I am not an island, You are not a "Them"

I thought this blog would be about hope, not anger. But anger is a very real part of my journey toward hope.

I used to be really angry about injustice in the world. Don’t get me wrong, it still breaks my heart, still brings tears to my eyes, but it no longer hardens my heart.

I used to be enraged on behalf of others. Particularly the plight of the rural poor.

I used to use this anger as an ideology. As my new religion.

I used this anger as an excuse not to move. To stay stuck. To lash out.

I used it as an excuse to dehumanize the poor. To reduce them to a “them” I could be enraged on behalf of. Not people that I knew and loved. Not people that deserved my hope and my efforts as much as my anger and indignation.

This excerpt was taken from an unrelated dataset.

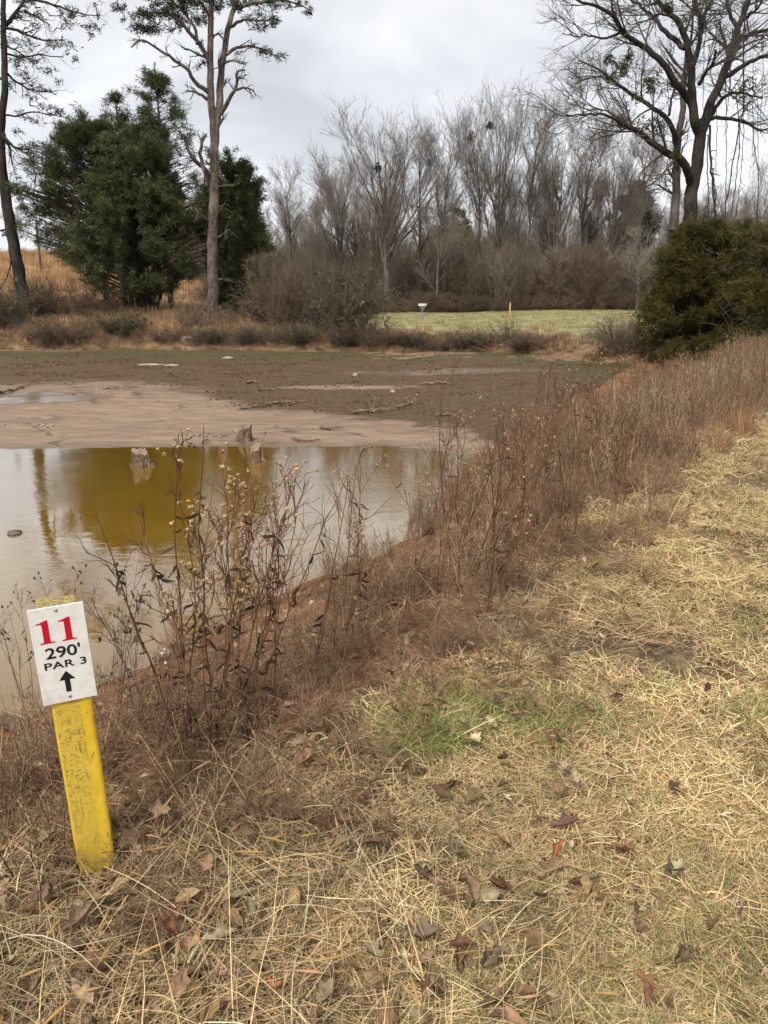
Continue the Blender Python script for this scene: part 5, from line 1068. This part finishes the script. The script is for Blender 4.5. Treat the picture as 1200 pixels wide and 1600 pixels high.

A while back I wrote a poem about this act of dehumanization I masked as romanticized, righteous indignation. And here it is:

I am not an island
You are not a “them”
I remember the romance of the pain
Weathered, leather face
Acidic fumes
I forget you
I talk anger
I feel smug
You are a story I heard
A feeling I felt
Not a person I know
I use you to feel pain
In pain I am Justified
I use you to reject Him
But you praise Him with your chapped lips
Chapped, I said it,
Romanticizing again
I put it on you
It’s never me
I’m the enlightened one
Finally free
Of the guilt on my hands
Of the burden of me
But am I angry for you?
Or angry for me?
In the fury of my rage
You become a “them”
I become a lie
I am not a martyr
Remind me yet again
I am not an island
You are not a them

Pictured to the left: Me with a woman, Grey, that I stayed with in Nicaragua. She shared not only her house and food–mostly pineapples–with me, but also her thoughts, her hopes, and her dreams. She was one of the women I wrote this poem for a year after I came back to the States.

Have any of you experienced a time when you used anger on behalf of someone or a group of someones as an excuse to stay stuck?